**What is expected**.
Can you output the material exactly as written, minus any pictures it holds?

::: Data segment :::

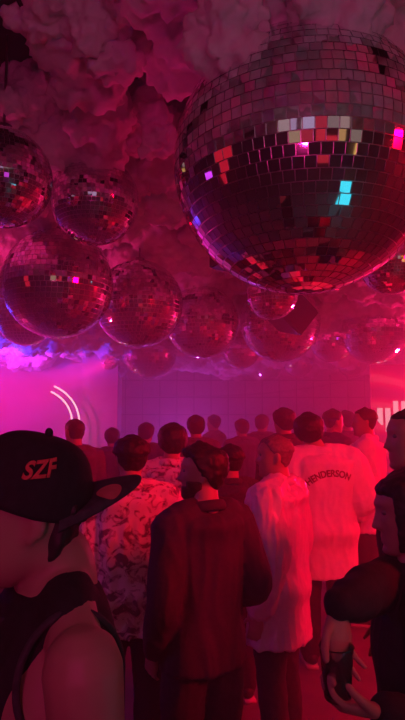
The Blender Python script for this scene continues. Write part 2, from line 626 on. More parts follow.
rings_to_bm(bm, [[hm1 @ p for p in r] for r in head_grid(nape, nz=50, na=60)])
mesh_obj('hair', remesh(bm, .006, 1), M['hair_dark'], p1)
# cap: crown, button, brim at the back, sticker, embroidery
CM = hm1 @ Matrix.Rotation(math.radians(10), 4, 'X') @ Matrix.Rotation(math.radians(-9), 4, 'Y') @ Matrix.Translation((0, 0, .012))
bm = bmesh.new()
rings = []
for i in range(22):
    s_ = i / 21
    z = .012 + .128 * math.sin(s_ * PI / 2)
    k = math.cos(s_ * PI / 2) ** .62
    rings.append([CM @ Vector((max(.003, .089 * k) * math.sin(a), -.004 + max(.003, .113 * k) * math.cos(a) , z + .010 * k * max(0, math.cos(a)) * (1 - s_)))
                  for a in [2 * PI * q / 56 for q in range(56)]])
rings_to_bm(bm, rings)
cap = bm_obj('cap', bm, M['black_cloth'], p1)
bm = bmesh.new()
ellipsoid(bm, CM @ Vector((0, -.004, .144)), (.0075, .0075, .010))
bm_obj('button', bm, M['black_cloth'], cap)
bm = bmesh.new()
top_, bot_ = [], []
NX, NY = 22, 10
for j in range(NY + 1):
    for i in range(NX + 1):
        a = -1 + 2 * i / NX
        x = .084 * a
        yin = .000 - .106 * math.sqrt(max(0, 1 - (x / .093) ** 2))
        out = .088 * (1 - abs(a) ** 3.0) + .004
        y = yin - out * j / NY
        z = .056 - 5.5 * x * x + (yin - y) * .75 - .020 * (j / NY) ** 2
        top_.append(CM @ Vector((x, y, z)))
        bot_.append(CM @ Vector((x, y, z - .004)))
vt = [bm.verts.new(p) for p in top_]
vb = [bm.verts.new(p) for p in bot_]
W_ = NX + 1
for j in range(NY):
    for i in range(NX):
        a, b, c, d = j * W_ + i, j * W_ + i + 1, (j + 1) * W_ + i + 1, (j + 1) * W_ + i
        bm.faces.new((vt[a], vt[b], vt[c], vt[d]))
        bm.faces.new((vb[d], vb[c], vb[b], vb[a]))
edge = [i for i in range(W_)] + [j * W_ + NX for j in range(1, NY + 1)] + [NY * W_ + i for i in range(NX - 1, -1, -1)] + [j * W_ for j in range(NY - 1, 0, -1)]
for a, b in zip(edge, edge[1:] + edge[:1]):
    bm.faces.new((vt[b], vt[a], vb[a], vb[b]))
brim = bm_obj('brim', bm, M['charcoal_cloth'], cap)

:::

**Written solution**.
The Blender Python script for this scene continues. Write part 2, from line 626 on. More parts follow.
rings_to_bm(bm, [[hm1 @ p for p in r] for r in head_grid(nape, nz=50, na=60)])
mesh_obj('hair', remesh(bm, .006, 1), M['hair_dark'], p1)
# cap: crown, button, brim at the back, sticker, embroidery
CM = hm1 @ Matrix.Rotation(math.radians(10), 4, 'X') @ Matrix.Rotation(math.radians(-9), 4, 'Y') @ Matrix.Translation((0, 0, .012))
bm = bmesh.new()
rings = []
for i in range(22):
    s_ = i / 21
    z = .012 + .128 * math.sin(s_ * PI / 2)
    k = math.cos(s_ * PI / 2) ** .62
    rings.append([CM @ Vector((max(.003, .089 * k) * math.sin(a), -.004 + max(.003, .113 * k) * math.cos(a) , z + .010 * k * max(0, math.cos(a)) * (1 - s_)))
                  for a in [2 * PI * q / 56 for q in range(56)]])
rings_to_bm(bm, rings)
cap = bm_obj('cap', bm, M['black_cloth'], p1)
bm = bmesh.new()
ellipsoid(bm, CM @ Vector((0, -.004, .144)), (.0075, .0075, .010))
bm_obj('button', bm, M['black_cloth'], cap)
bm = bmesh.new()
top_, bot_ = [], []
NX, NY = 22, 10
for j in range(NY + 1):
    for i in range(NX + 1):
        a = -1 + 2 * i / NX
        x = .084 * a
        yin = .000 - .106 * math.sqrt(max(0, 1 - (x / .093) ** 2))
        out = .088 * (1 - abs(a) ** 3.0) + .004
        y = yin - out * j / NY
        z = .056 - 5.5 * x * x + (yin - y) * .75 - .020 * (j / NY) ** 2
        top_.append(CM @ Vector((x, y, z)))
        bot_.append(CM @ Vector((x, y, z - .004)))
vt = [bm.verts.new(p) for p in top_]
vb = [bm.verts.new(p) for p in bot_]
W_ = NX + 1
for j in range(NY):
    for i in range(NX):
        a, b, c, d = j * W_ + i, j * W_ + i + 1, (j + 1) * W_ + i + 1, (j + 1) * W_ + i
        bm.faces.new((vt[a], vt[b], vt[c], vt[d]))
        bm.faces.new((vb[d], vb[c], vb[b], vb[a]))
edge = [i for i in range(W_)] + [j * W_ + NX for j in range(1, NY + 1)] + [NY * W_ + i for i in range(NX - 1, -1, -1)] + [j * W_ for j in range(NY - 1, 0, -1)]
for a, b in zip(edge, edge[1:] + edge[:1]):
    bm.faces.new((vt[b], vt[a], vb[a], vb[b]))
brim = bm_obj('brim', bm, M['charcoal_cloth'], cap)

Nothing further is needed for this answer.